::: DATASET SECTION
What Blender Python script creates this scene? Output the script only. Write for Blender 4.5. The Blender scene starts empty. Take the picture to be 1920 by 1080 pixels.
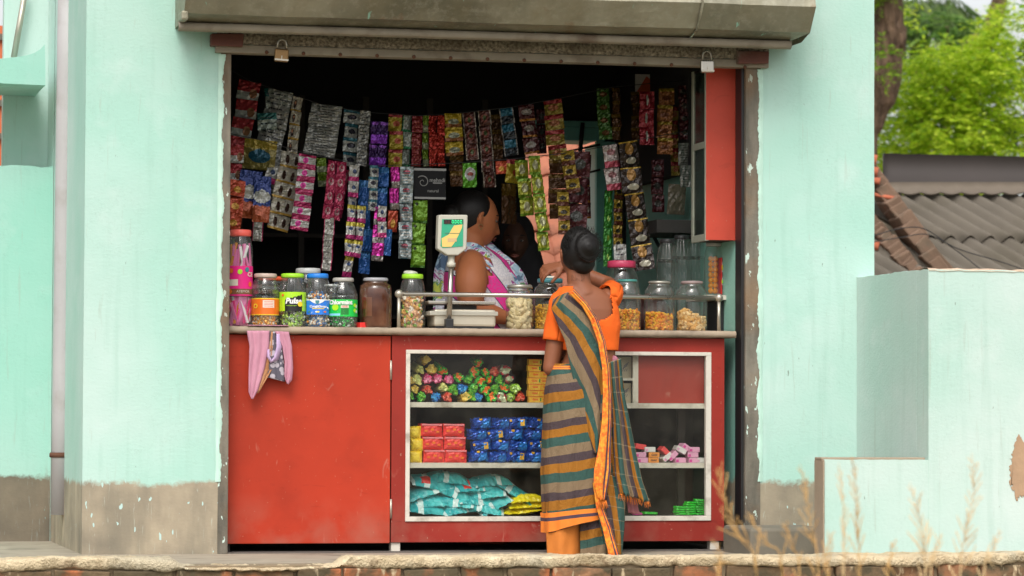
import bpy, math, random
import numpy as np
from mathutils import Vector, Matrix, noise as mnoise
rnd = random.Random(7)
sc = bpy.context.scene
col = sc.collection
R = math.radians
# ---------------------------------------------------------------- camera
F = 6200.0; DIST = 15.5; YAW = R(12.9); PITCH = math.atan(240/F); ROLL = 0.004; CAMZ = 0.637
_fh = Vector((math.sin(YAW), math.cos(YAW), 0)); _r = Vector((math.cos(YAW), -math.sin(YAW), 0)); _z = Vector((0, 0, 1))
_f = (_fh*math.cos(PITCH) + _z*math.sin(PITCH)).normalized()
_u = _r.cross(_f).normalized()
UP = (_u*math.cos(ROLL) - _r*math.sin(ROLL)).normalized(); RT = _f.cross(UP).normalized()
CP = Vector((-DIST*math.sin(YAW), -DIST*math.cos(YAW), CAMZ))
cam = bpy.data.cameras.new('camera'); cam.lens = F/1920*36; cam.sensor_width = 36; cam.clip_start = .1; cam.clip_end = 900
camo = bpy.data.objects.new('camera', cam); col.objects.link(camo)
camo.matrix_world = Matrix(((RT.x, UP.x, -_f.x, CP.x), (RT.y, UP.y, -_f.y, CP.y), (RT.z, UP.z, -_f.z, CP.z), (0, 0, 0, 1)))
cam.dof.use_dof = True; cam.dof.focus_distance = DIST; cam.dof.aperture_fstop = 4.0
sc.camera = camo
# ---------------------------------------------------------------- sky, sun, exposure
SUN_EL, SUN_AZ = R(50), R(200)          # azimuth measured clockwise from +y; sun in front of the shop, to its right
w = bpy.data.worlds.new("World"); sc.world = w; w.use_nodes = True
nt = w.node_tree; bg = nt.nodes['Background']; sky = nt.nodes.new('ShaderNodeTexSky'); sky.sky_type = 'NISHITA'
sky.sun_disc = False; sky.sun_elevation = SUN_EL; sky.sun_rotation = SUN_AZ; sky.dust_density = 4; sky.air_density = 1.0
hs = nt.nodes.new('ShaderNodeHueSaturation'); hs.inputs['Saturation'].default_value = .16; hs.inputs['Value'].default_value = 1.95
nt.links.new(sky.outputs[0], hs.inputs['Color']); nt.links.new(hs.outputs[0], bg.inputs[0]); bg.inputs[1].default_value = .15
sl = bpy.data.lights.new('sun', 'SUN'); sl.energy = 1.35; sl.angle = R(22); sl.color = (1, .95, .87)
so = bpy.data.objects.new('sun', sl); col.objects.link(so)
sd = Vector((math.sin(SUN_AZ)*math.cos(SUN_EL), math.cos(SUN_AZ)*math.cos(SUN_EL), math.sin(SUN_EL)))
so.rotation_euler = sd.to_track_quat('Z', 'Y').to_euler(); so.location = (3, -6, 8)
sc.view_settings.view_transform = 'Standard'; sc.view_settings.look = 'None'; sc.view_settings.exposure = -0.32; sc.view_settings.gamma = 1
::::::
DIRECTIVE: Gather up the lines that contain the word "scene".

WORKED ANSWER:
What Blender Python script creates this scene? Output the script only. Write for Blender 4.5. The Blender scene starts empty. Take the picture to be 1920 by 1080 pixels.
sc = bpy.context.scene